ELA Relay: An Elementary Reading Game

Y’allllll. We’re deep into January and everything is starting to feel blah. Do you know what I’m talking about? We’ve all been teaching the same routines with the same materials for about 6 months at this point, and it’s grey and cold outside, and everything is just the opposite of exciting. (except for the rogue snow day chance, which we have predicted snow heading straight for us this week in Nashville! Fingers crossed!!)

Because of this, I don’t think I can preach about properly citing text evidence one. more. time. The kids know. They know they should not be responding to text without referring to what the text actually says. They know they shouldn’t compare and contrast two articles that we read and put things like “I think kids in Alaska probably like soccer, too”, in the center of their Venn diagrams. And yet they do. 🤦🏻‍♀️

So, I wanted a way to spice it up, and ELA Relay was born!

We’re working on Cause and Effect right now, so this particular set focuses heavily on Cause and Effect. But I love it so much that I’m thinking about making compare and contrast and main idea next, because those skills are cycling back around for us!

Here’s the gist:

You put your kids in teams: the beginning of any great classroom game. You’ll need four teams for this game.

You set up four stations around your room with class sets of the four articles in the game, some highlighters, pencils, maybe some sticky notes, or some graphic organizers (depending on how you want to play the game).

You assign each team to a station, but they don’t go to that station until the time starts. They will do the actual work at their desks with their teammates. You want the stations to be clear in case one team finishes before another and needs to race and get the materials from the next station!

When you start the time (you can project one on your SMART Board so your kids can keep track of their time!), the kids are going to get the materials from their first station and get to work!

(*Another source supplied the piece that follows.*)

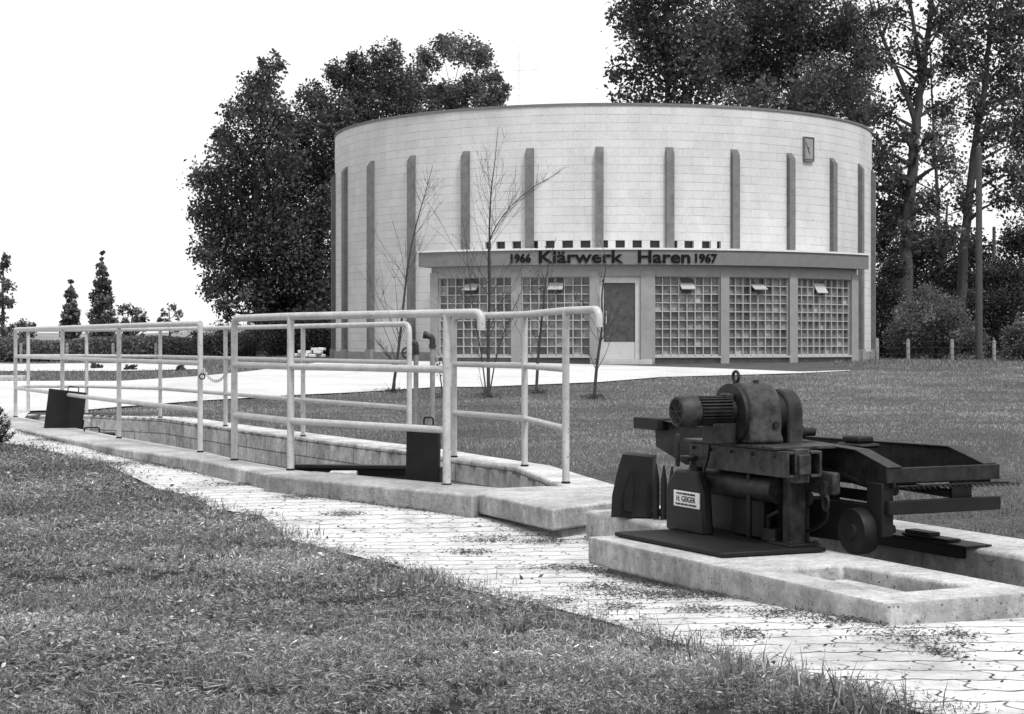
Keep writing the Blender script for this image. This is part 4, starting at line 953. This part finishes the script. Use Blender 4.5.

They need to read the article, and chart evidence of the Cause and Effect (for this particular set of passages). You can have them provide evidence by writing it on sticky notes and racing it to a chart at that station, or you can print the graphic organizers that I have with these articles and have the kids work on that graphic organizer throughout all of the stations.

When the kids think they have found a strong cause and effect relationship, they need to clear it with you so you can take that teachable moment and help them refine their findings if needed! Then they can move on and get the articles from the next station.

When all teams have read all four articles and found cause and effect relationships, the game is over. This is a relay, so you can totally say that the first team is the winner. But I like to switch it up! I printed these winner certificates that are open-ended. You can name the team who worked together the best as the winner. You can name the team who found strong text evidence without help each time the winner. You can name the kindest team the winner…however you want to do it!

I love ELA Relay because it’s not super involved, and it’s relatively quick. It’s great test prep for the end of the year or the end of the unit. It’s fantastic for a half day that you need to still be academic, but you want to keep it light. It’s great for a Friday! I am excited to make more of them for my students!!